Altro che liberalizzazione! E’ una apoteosi: nelle terre da scavo, con buona pace della Cassazione, è un miracolo che ci sia anche un po’ di terra. E finalmente viene risolto il grave problema della “normale pratica industriale” nei sottoprodotti: ci rientra tutto, anche la stabilizzazione con calce e cemento che può portare a seri problemi per la salute e per l’ambiente.

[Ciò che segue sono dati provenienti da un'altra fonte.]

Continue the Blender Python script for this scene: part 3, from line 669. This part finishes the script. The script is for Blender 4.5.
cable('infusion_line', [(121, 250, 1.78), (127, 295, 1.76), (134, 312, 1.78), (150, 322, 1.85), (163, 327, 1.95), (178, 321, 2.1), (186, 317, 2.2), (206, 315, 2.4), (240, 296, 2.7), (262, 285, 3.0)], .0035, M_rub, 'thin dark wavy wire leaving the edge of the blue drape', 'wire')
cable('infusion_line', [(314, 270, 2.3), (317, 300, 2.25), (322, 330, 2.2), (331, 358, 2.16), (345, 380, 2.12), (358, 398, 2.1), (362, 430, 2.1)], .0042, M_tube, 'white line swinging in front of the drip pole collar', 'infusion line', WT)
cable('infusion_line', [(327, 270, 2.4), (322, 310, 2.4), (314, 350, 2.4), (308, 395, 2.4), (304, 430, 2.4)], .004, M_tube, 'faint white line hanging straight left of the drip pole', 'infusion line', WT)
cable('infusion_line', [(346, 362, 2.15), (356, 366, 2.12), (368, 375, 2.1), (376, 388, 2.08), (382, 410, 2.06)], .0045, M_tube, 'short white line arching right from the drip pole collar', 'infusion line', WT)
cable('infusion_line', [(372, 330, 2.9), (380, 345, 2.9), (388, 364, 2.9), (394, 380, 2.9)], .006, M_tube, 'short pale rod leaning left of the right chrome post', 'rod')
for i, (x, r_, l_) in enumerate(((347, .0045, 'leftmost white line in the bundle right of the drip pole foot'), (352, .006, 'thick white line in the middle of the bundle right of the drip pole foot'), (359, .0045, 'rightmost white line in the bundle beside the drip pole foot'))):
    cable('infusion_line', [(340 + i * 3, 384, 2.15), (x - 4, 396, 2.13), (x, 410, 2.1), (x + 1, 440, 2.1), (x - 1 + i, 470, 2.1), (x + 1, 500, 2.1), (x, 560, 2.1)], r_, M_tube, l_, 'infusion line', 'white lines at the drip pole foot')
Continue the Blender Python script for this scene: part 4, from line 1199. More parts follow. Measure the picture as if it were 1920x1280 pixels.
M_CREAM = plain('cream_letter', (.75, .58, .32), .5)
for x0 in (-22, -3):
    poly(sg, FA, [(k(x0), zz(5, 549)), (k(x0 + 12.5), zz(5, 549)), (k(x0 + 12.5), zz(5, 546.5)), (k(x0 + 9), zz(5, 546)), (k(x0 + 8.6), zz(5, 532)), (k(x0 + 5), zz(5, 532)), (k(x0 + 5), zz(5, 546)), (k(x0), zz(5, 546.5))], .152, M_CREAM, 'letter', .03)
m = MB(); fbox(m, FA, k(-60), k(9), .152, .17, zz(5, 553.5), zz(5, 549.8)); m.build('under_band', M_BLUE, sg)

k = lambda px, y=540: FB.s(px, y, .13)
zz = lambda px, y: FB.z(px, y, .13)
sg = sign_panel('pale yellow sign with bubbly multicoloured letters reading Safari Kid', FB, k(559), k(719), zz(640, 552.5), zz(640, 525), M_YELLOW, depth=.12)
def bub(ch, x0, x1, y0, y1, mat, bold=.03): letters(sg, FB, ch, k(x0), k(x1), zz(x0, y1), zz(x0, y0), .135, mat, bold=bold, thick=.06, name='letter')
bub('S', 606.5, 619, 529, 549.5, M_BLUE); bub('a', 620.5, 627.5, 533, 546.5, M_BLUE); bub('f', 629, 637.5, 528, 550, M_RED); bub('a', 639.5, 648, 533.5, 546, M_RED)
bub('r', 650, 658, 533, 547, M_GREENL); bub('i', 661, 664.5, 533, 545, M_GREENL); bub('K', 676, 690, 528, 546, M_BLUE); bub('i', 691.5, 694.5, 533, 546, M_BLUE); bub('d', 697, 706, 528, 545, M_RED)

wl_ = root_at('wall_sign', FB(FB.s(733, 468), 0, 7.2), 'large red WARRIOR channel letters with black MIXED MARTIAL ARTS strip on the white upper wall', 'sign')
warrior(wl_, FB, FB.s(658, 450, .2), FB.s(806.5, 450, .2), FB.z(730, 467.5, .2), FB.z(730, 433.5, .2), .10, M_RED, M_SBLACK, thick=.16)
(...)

Arriviamo, così all’ultimo colpo di scena. Evidentemente, in extremis, qualcuno si accorge di qualcosa perché nella Gazzetta Ufficiale n. 19 del 24 gennaio 2012 il testo dell’art. 49 del decreto legge sulle liberalizzazioni è totalmente cambiato e sancisce solo che “l'utilizzo delle terre e rocce da scavo è regolamentato con decreto del Ministro dell'ambiente e della tutela del territorio e del mare di concerto con il Ministro delle infrastrutture e dei trasporti da adottarsi entro sessanta giorni dall'entrata in vigore del presente decreto”.
L’unica cosa chiara, a questo punto, è che la lotta continua. Il partito delle terre e rocce da scavo tenterà di sfornare un altro allucinante decreto ministeriale di “regolamentazione” per favorire i suoi amici. E così non si capirà più niente. Perché la regolamentazione già esiste e per legge (art. 186). E il nuovo decreto (che è diverso da quello previsto dal comma 2 dell’art. 184 bis) non potrà abrogarla.
Comunque vada, è veramente una vergogna nazionale.